Some good examples of this are: 

B2B Email marketing 

Email is still one of the best ways to reach customers. 93% of marketers agree due to emails' proven track record as a lead generation tool. 

Emails are also a great palace to incorporate other resources like newsletters and guides, this helps to build more value for the customer and boost your credibility. 

Measure the results 

As part of your initial planning phase, you’ll have decided on how you’ll collect and measure the data from campaigns. 

Once analysed, the data will provide you with insights that will determine whether or not a campaign has been successful but also what the best practices are for moving forward. 

Important factors to analyse are: 

  • Length of campaign 
  • What the overall cost was 
  • Did it meet your objective(s)?
  • How many leads and sales did it generate? 
  • What could be done better or differently to improve results? 

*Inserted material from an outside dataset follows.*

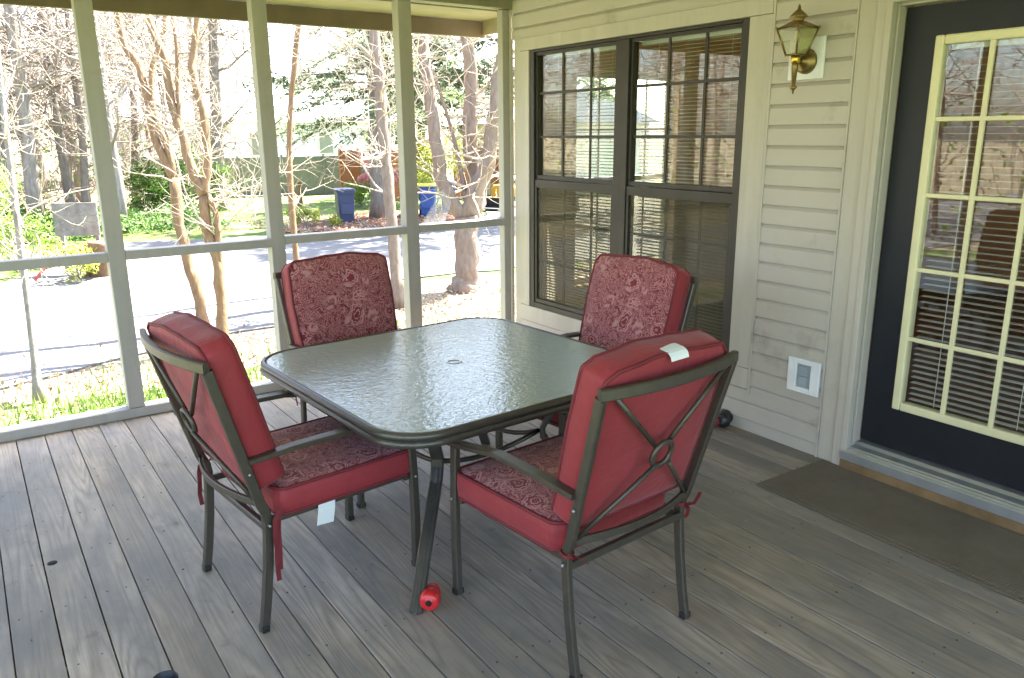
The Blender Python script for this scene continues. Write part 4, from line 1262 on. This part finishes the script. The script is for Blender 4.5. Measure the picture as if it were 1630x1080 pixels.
def brush(name, n, fx, fy, seed, hmax, lm, nl):
    r = random.Random(seed); b = MB()
    for _ in range(n):
        x, y = fx(r), fy(r); z = GZ + .012 * max(0, y - 24)
        p = Vector((x, y, z + r.random() * hmax)); d = Vector((r.gauss(0, .7), r.gauss(0, .7), r.gauss(.5, .6))).normalized(); l = r.uniform(.5, 2.)
        q = p + d * l * .5 + Vector((r.gauss(0, .08), r.gauss(0, .08), r.gauss(0, .08)))
        b.tube([p, q, q + (d + Vector((r.gauss(0, .3), r.gauss(0, .3), r.gauss(0, .3)))) * l * .5], [.014, .010, .004], 3, 0, False, False)
    i0 = len(b.f)
    for _ in range(nl):
        x, y = fx(r), fy(r); z = GZ + .012 * max(0, y - 24)
        leaf(b, r, (x, y, z + r.random() ** 1.6 * 3.6), r.uniform(.05, .13), 1)
    return b.build(name, ['twig_far', lm], kind='stuff')
brush('undergrowth', 15000, lambda r: r.uniform(-24, 6), lambda r: r.uniform(25, 48), 91, 11., 'leaf_spring', 9000)
brush('undergrowth', 7000, lambda r: r.uniform(4, 30), lambda r: r.uniform(47, 62), 93, 12., 'leaf_spring', 2500)
brush('undergrowth', 2200, lambda r: r.uniform(-30, -11), lambda r: r.uniform(-10, 22), 92, 6., 'leaf_spring', 2500)

# ================================================================== things beyond the driveway
def wheelie_bin(label, loc, rz, body, lid):
    t = thing('wheelie_bin', label, 'bin', loc, rz, 'wheeled bins at the driveway edge')
    b = MB(); secs = []
    for k, z in ((.80, .04), (.84, .20), (.97, .90), (1.0, .985), (1.06, .99), (1.06, 1.04)):
        secs.append([(x * k, y * k, z) for x, y in rrect(.58, .70, .07, 4)])
    b.sweep(None, secs); b.box(-.20, -.372, .30, .20, -.335, .62); b.box(-.22, .32, .05, .22, .40, .12)
    b.build('body', body, t)
    b = MB(); secs = []
    for k, z in ((1.07, 1.043), (1.09, 1.05), (1.08, 1.085), (.95, 1.115), (.5, 1.13)):
        secs.append([(x * k, y * k - .01, z) for x, y in rrect(.60, .73, .08, 4)])
    b.sweep(None, secs); b.tube([(-.22, .40, 1.03), (-.22, .46, 1.06), (.22, .46, 1.06), (.22, .40, 1.03)], .016, 6); b.build('lid', lid, t, .004)
    for s in (-1, 1):
        w_ = MB(); w_.lathe([(.0, -.03), (.07, -.03), (.125, -.025), (.13, .0), (.125, .025), (.07, .03), (.0, .03)], 18, 0, (s * .31, .28, .128), Matrix.Rotation(PI / 2, 3, 'Y')); w_.build('wheel', 'black_rubber', t)
    return t
wheelie_bin('dark navy wheeled bin standing alone at the lawn edge', (7.05, 20.1, GZ + .02), math.radians(-12), 'bin_navy', 'bin_navy')
wheelie_bin('blue wheeled bin with yellow lid behind the forked tree', (10.35, 20.35, GZ + .02), math.radians(-35), 'bin_blue', 'bin_yellow')
wheelie_bin('pale green wheeled bin partly hidden by the right screen post', (9.85, 20.75, GZ + .02), math.radians(-35), 'bin_green', 'bin_yellow')
wheelie_bin('blue wheeled bin with blue lid right of the yellow lidded bin', (11.55, 20.95, GZ + .02), math.radians(-30), 'bin_blue', 'bin_blue')

mc = thing('yard_tractor', 'yellow and black yard tractor with white loader arm at the driveway end', 'tractor', (14.6, 21.3, GZ + .012), math.radians(205))
b = MB(); secs = [[(x, y * k, z) for y, z in ((-.32, .42), (.32, .42), (.34, .75), (.22, .92), (-.22, .92), (-.34, .75))] for x, k in ((.05, 1.), (.7, .95), (1.0, .8), (1.08, .6))]
b.sweep(None, secs); b.box(-.75, -.42, .55, -.05, .42, .72); b.build('hood', 'machine_yellow', mc, .02)
b = MB(); b.box(-.75, -.24, .30, .95, .24, .42); b.box(-.30, -.25, .74, .12, .25, .80); b.build('chassis', 'machine_black', mc, .01)
b = MB(); b.box(-.60, -.26, .78, -.12, .26, .90); b.box(-.70, -.26, .88, -.58, .26, 1.32); b.build('seat', 'machine_black', mc, .04)
b = MB(); b.tube([(.02, 0, .75), (-.02, 0, 1.1)], .02, 8); b.tube([(-.02 + .06 * math.sin(a) * .3, .19 * math.cos(a), 1.1 + .17 * math.sin(a) * .5) for a in [2 * PI * k / 20 for k in range(20)]], .016, 6, 0, True); b.build('steering_wheel', 'machine_black', mc)
for x, y, rr, w_ in ((-.45, .46, .34, .13), (-.45, -.46, .34, .13), (.78, .42, .23, .09), (.78, -.42, .23, .09)):
    b = MB(); b.lathe([(.0, -w_), (rr * .55, -w_), (rr * .92, -w_ * .9), (rr, -w_ * .5), (rr, w_ * .5), (rr * .92, w_ * .9), (rr * .55, w_), (.0, w_)], 24, 0, (x, y, rr), Matrix.Rotation(PI / 2, 3, 'X')); wl = b.build('wheel', 'black_rubber', mc)
    b = MB(); b.lathe([(.0, -w_ - .01), (rr * .5, -w_ - .008), (rr * .5, w_ + .008), (.0, w_ + .01)], 16, 0, (x, y, rr), Matrix.Rotation(PI / 2, 3, 'X')); b.build('rim', 'machine_yellow', wl)
for s in (-1, 1):
    b = MB(); b.bar([(-.35, s * .56, 1.15), (.55, s * .56, 1.25), (1.25, s * .56, .55), (1.42, s * .56, .30)], .09, .07, (0, 1, 0)); b.bar([(-.35, s * .56, .60), (-.35, s * .56, 1.16)], .08, .08, (0, 1, 0)); b.build('loader_arm', 'machine_white', mc, .01)
b = MB(); sec = [(1.38, .10), (1.40, .48), (1.52, .50), (1.46, .14), (1.95, .10), (1.95, .07)]
b.sweep(None, [[(x, y, z) for x, z in sec] for y in (-.7, .7)]); b.build('bucket', 'machine_black', mc)

bd = thing('wooden_board', 'weathered grey plank board standing upright on the bank among green shrubs', 'board', (-1.55, 14.35, GZ), math.radians(-28))
b = MB()
for k in range(5):
    b.box(-.46, -.015 + .002 * (k % 2), .80 + k * .142, .46, .012 + .002 * (k % 2), .80 + k * .142 + .137)
b.build('plank', 'weathered_board', bd, .004)
for s in (-.38, .34):
    b = MB(); b.box(s, .016, -.05, s + .08, .085, 1.45); b.build('post', 'weathered_board', bd, .004)
st = thing('tree_stump', 'brown tree stump below the grey board', 'stump', (-1.18, 13.75, GZ))
b = MB(); rr = random.Random(2); secs = []
for z, k in ((-.05, 1.25), (.08, 1.1), (.3, 1.), (.62, .97), (.70, .93)):
    secs.append([(.36 * k * (1 + .09 * math.sin(3 * a + 1) + .05 * math.sin(7 * a)) * math.cos(a), .36 * k * (1 + .09 * math.sin(3 * a + 1) + .05 * math.sin(7 * a)) * math.sin(a), z + .03 * math.sin(2 * a)) for a in [2 * PI * j / 24 for j in range(24)]])
b.sweep(None, secs, 0, True); b.build('wood', 'stump_wood', st)
b = MB(); b.tube([(-2.55, 13.2, GZ + .1), (-2.2, 13.5, GZ + .42), (-1.95, 13.75, GZ + .60), (-1.75, 13.8, GZ + .68), (-1.6, 13.85, GZ + .55), (-1.55, 13.9, GZ + .0)], .035, 8)
tag(b.build('hose', 'hose_red'), 'faded red hose looped over the bank left of the stump', 'hose')

# neighbour's garage, fence panels and the house far behind
ga = thing('garage', 'tan stucco garage corner with brown door behind the tractor', 'garage', (20.0, 27.0, GZ), math.radians(-8))
b = MB(); b.box(-2.6, -2.5, -.1, 5., 4., 3.3); b.build('wall', 'house_tan', ga)
b = MB(); b.box(-2.65, -1.9, .0, -2.602, -.5, 2.2); b.build('door', 'fence_orange', ga, .01)
b = MB(); b.sweep(None, [[(-3., y, 3.302), (5.4, y, 3.302), (1.2, y, 5.0)] for y in (-2.9, 4.4)]); b.build('roof', 'roof_grey', ga)
def panel(label, x, y, rz, w_, h_):
    t = thing('fence_panel', label, 'fence', (x, y, GZ), rz)
    b = MB(); n = int(w_ / .15)
    for k in range(n):
        b.box(-w_ / 2 + k * .15, -.012 + .004 * (k % 2), .04, -w_ / 2 + k * .15 + .145, .012 + .004 * (k % 2), h_)
    b.build('board', 'fence_orange', t)
    b = MB(); b.box(-w_ / 2, .018, .3, w_ / 2, .06, .40); b.box(-w_ / 2, .018, h_ - .4, w_ / 2, .06, h_ - .3); b.build('rail', 'fence_orange', t)
    for s in (-1, 1):
        b = MB(); b.box(s * w_ / 2 - .05, .018 if s < 0 else .02, -.05, s * w_ / 2 + .05, .12, h_ + .1); b.build('post', 'fence_orange', t)
panel('orange stained fence panel left of the pink azalea', 10.85, 28.2, .35, 1.1, 2.2)
panel('orange stained fence panel right of the dark pine trunk', 13.3, 27.3, .35, 2.4, 2.2)
panel('orange stained fence panel behind the blue bins', 15.9, 26.3, .35, 2.2, 2.2)
hs = thing('far_house', 'pale blue grey house far behind the lawn with dark lower band', 'house', (13.0, 42.0, GZ + .2), math.radians(12))
b = MB(); b.box(-9, 0, .9, 8, 6, 3.4); b.build('wall', 'house_pale', hs)
b = MB(); b.box(-9.03, -.03, -.5, 8.03, 6.03, .898); b.build('foundation', 'dark_band', hs)
b = MB(); b.sweep(None, [[(x, -.7, 3.402), (x, 6.7, 3.402), (x, 3, 5.4)] for x in (-9.6, 8.6)]); b.build('roof', 'house_pale', hs)
for x in (-6.5, -2.5, 2., 5.5):
    b = MB(); b.box(x, -.05, 1.5, x + 1.1, -.002, 2.8); wn = b.build('window', 'trim_paint', hs); b = MB(); b.box(x + .08, -.06, 1.58, x + 1.02, -.052, 2.72); b.build('pane', 'dark_band', wn)
fn = thing('garden_fence', 'long dark green grey fence along the back of the lawn', 'fence', (9.5, 31.5, GZ), math.radians(-6))
b = MB(); b.box(-6.5, -.02, .05, 3.4, .02, 1.9); b.build('board', 'dark_band', fn)
for k in range(6):
    b = MB(); b.box(-6.5 + k * 1.95, -.08, -.05, -6.4 + k * 1.95, -.022, 2.0); b.build('post', 'dark_band', fn)
ps = MB(); ps.box(-.09, -.09, -.05, .09, .09, 1.0); ps.sweep(None, [[(-.11, -.11, 1.0), (.11, -.11, 1.0), (.11, .11, 1.0), (-.11, .11, 1.0)], [(-.02, -.02, 1.09), (.02, -.02, 1.09), (.02, .02, 1.09), (-.02, .02, 1.09)]])
p_ = ps.build('wooden_post', 'raw_wood', loc=(8.0, 27.0, GZ)); tag(p_, 'short brown wooden post alone on the lawn', 'post')

cr = random.Random(31); b = MB()
for _ in range(70):                              # crumbs of dead leaf and twig blown onto the boards
    x, y = cr.uniform(-4.6, -.1), cr.uniform(-4.6, -.02)
    if cr.random() < .4:
        x = -cr.random() ** 2 * 1.2 - .03
    leaf(b, cr, (x, y, .004), cr.uniform(.003, .008))
b.build('leaf_crumbs', 'dead_leaf', kind='stuff')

If one type of content clearly outperforms another, logic says to invest more resources into that channel. 

Although we know that content, email, social media and offline marketing yields results, B2B marketing requires experimentation to find the best fit for your product or service. So try and get creative with the channels and content to see what works best for you. 

Wrapping up B2B marketing 

We’ve covered the what, why and how of B2B marketing and hopefully this has given some valuable insights into B2B marketing and how it could work for you. 

The key takeaways to keep in mind are: 

- Understand your buyer’s journey 

- Set a goal 

- Identify your target audience and build personas 

- Determine your brand positioning (who are you and why)

- Decide which B2B marketing channels are best suited 

- Create content and run campaigns 

- Measure the results 

Selling to other businesses is all about building value in your products and services and bringing solutions to their problems. 

Follow these steps to reach your audience and adapt your efforts using the data until you find the sweet spot.